Thierno cresciuto in America fa il viaggio opposto e scopre l’Africa, il luogo della Storia e della rivolta, che tanti altri african american come lui non hanno mai conosciuto… Al tempo stesso sua madre vede che il Senegal non è più quello dei suoi ricordi, il paese arretrato che guardava con superiorità lei che lontana ha fatto fortuna.

Il movimento è dunque la cifra dei nostri tempi, e anche se confini, leggi e documenti vogliono impedirlo appare una scommessa ineluttabile. Le cose lontane sono vicinissime o possono sempre diventarlo.

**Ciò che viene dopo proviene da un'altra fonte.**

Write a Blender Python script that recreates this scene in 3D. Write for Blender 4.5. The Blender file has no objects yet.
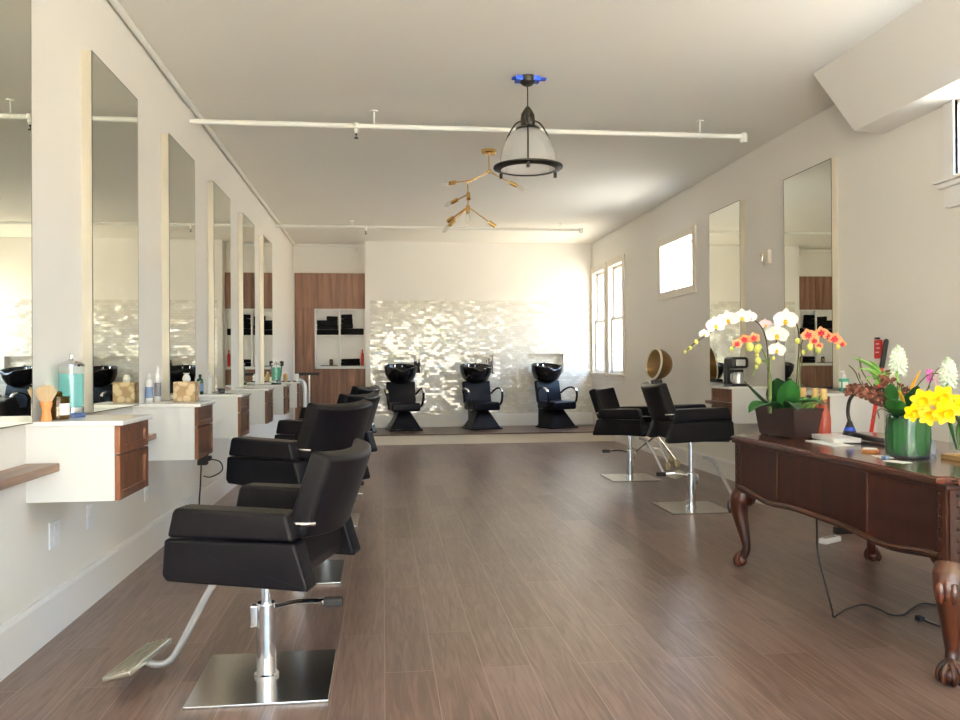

Dyana Gaye non cerca però di dimostrare nulla ma con sensibile dolcezza accompagna i suoi personaggi nei loro frammenti di vita, nelle delusioni e nei momenti di gioia, complicità, sospetti reciproci. Ci dice del loro modo di vita e del sapere che è adattarsi a ogni situazione, mescolare una lingua all’altra. E li lascia liberi senza chiudere nessuna delle loro traiettorie. Le storie vivono nello spazio fisico in cui si trovano, complice la fotografia di Irina Lubtchansky che illumina le diverse realtà secondo gli sguardi che vi si posano; l’indifferenza americana per Abdoulaye, la scoperta meravigliata per Thierno che quasi assorbe nelle sue pupille ogni dettaglio di Dakar. Alla regista, come a una maga amorosa, basta un dettaglio, un gesto, un sguardo, un silenzio, un sorriso per comporre la trama emozionante del suo cinema.